Dalam catatan Jatam, di Kaltim masih ada 1.735 lubang bekas tambang. Di Kota Samarinda sendiri terdapat 349 lubang tanpa direklamasi dan sudah menewaskan 49 korban jiwa.
“Kalau kemudian NU menambang di Kaltim, itu akan menambah lubang-lubang terus mau direklamasi itu seperti apa. Mau menghancurkan bukit atau gunung di mana lagi, mengangkut tanah dari mana?”
Asman menegaskan, tata kelola pertambangan harus diperbaiki terlebih dahulu.
“Stop izin dan perbaiki tata kelolanya. Nanti, kalau pemerintah berhasil memperlihatkan tata kelola pertambangan yang lebih baik, dan bermanusiawi juga lebih beradab. Dalam konteks orang-orang beragama seperti NU harusnya itu dulu yang diperhatikan,” tegasnya.
Ia mengingatkan, banyaknya pertimbangan sebagai bahan Bahtsul Masail di NU, termasuk mengenai keselamatan rakyat.
“Jangan hanya berpikir soal saya akan mendapat keuntungan yang banyak.

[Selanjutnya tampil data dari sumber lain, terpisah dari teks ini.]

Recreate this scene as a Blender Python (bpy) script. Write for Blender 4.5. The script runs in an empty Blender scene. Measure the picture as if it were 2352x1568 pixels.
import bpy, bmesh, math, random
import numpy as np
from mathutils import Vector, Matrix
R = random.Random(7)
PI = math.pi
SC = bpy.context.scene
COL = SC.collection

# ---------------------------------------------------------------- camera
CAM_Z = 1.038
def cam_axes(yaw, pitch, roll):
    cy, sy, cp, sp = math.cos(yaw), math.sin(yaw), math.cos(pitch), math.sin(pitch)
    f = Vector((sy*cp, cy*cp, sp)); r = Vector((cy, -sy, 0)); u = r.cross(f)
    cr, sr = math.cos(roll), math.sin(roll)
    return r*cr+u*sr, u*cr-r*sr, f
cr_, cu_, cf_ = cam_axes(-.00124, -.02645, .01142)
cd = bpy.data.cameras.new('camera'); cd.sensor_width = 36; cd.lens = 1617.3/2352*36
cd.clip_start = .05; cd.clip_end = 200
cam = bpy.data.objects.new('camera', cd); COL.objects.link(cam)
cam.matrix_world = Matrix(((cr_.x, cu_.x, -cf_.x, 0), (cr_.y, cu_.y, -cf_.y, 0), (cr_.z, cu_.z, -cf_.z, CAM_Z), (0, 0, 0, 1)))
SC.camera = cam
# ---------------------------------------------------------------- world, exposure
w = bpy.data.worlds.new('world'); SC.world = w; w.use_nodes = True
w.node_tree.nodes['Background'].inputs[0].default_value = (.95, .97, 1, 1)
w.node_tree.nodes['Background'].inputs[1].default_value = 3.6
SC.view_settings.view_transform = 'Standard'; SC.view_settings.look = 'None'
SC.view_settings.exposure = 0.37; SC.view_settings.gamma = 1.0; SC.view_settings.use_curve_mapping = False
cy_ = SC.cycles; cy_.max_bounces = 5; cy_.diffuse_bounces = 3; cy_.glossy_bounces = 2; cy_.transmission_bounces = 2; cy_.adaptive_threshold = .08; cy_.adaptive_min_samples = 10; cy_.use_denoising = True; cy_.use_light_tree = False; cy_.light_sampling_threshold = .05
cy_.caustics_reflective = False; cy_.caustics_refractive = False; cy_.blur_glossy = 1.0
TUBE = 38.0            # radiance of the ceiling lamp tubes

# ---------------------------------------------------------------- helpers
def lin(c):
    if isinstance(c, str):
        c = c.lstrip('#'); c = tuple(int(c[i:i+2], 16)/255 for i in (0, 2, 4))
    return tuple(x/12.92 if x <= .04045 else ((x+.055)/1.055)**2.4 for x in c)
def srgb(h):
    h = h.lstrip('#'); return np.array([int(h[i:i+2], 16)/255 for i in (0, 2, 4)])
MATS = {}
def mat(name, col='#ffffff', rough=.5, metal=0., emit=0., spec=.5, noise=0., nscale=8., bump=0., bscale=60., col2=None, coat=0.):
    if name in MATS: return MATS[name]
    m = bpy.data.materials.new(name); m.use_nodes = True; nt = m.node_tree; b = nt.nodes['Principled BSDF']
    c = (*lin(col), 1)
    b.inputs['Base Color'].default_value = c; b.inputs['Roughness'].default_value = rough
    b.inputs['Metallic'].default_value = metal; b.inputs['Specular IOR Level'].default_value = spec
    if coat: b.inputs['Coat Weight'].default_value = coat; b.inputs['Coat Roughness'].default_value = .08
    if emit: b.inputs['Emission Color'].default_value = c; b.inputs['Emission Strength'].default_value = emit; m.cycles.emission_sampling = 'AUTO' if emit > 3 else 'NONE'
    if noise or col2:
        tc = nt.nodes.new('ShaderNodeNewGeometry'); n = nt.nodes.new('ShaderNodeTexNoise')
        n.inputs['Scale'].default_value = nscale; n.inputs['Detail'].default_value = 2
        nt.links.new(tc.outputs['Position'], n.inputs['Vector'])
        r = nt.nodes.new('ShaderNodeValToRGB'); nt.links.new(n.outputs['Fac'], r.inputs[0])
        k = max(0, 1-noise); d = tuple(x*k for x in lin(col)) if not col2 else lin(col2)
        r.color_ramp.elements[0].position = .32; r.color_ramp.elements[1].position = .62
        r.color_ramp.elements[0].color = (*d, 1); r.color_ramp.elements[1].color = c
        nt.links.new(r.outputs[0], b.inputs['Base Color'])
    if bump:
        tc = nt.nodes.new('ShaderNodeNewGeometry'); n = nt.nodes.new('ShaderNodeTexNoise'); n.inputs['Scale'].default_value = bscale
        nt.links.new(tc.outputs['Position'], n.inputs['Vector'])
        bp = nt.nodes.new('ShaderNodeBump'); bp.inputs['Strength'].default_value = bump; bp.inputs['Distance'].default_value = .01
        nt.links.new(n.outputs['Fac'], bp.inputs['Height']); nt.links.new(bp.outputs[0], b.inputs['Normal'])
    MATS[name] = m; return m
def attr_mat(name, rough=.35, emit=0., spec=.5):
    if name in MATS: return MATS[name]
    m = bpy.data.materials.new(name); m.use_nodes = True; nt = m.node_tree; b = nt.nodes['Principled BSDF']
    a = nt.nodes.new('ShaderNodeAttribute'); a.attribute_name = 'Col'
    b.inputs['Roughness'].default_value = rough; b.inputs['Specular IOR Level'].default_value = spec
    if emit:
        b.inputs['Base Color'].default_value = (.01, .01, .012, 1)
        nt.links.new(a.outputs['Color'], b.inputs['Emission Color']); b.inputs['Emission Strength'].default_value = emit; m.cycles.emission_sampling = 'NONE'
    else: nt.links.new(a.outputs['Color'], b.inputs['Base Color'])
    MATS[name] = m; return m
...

Sangat rawan diorganisasikan, gimana itu kalau ada orang-orang tertentu yang kaya dari proses ini,” kritiknya.
Asman mengingat, di zaman Gusdur, PBNU menjadi tempat persembunyian atau tempat yang nyaman bagi aktivis-aktivis ketika dicari oleh kekuasaan dan polisi.
“Termasuk aktivis PRD (Partai Rakyat Demokratik) di zaman orde baru, dianggap sangat kritis terhadap kekuasaan. Itu ya tempat sembunyi yang nyaman di tempat Gusdur ya PBNU. Kemudian, apakah NU akan menggunakan Bansernya seperti itu, ini orang yang akan mengkritik tambang akan berhadapan dengan Banser,” ia menekankan.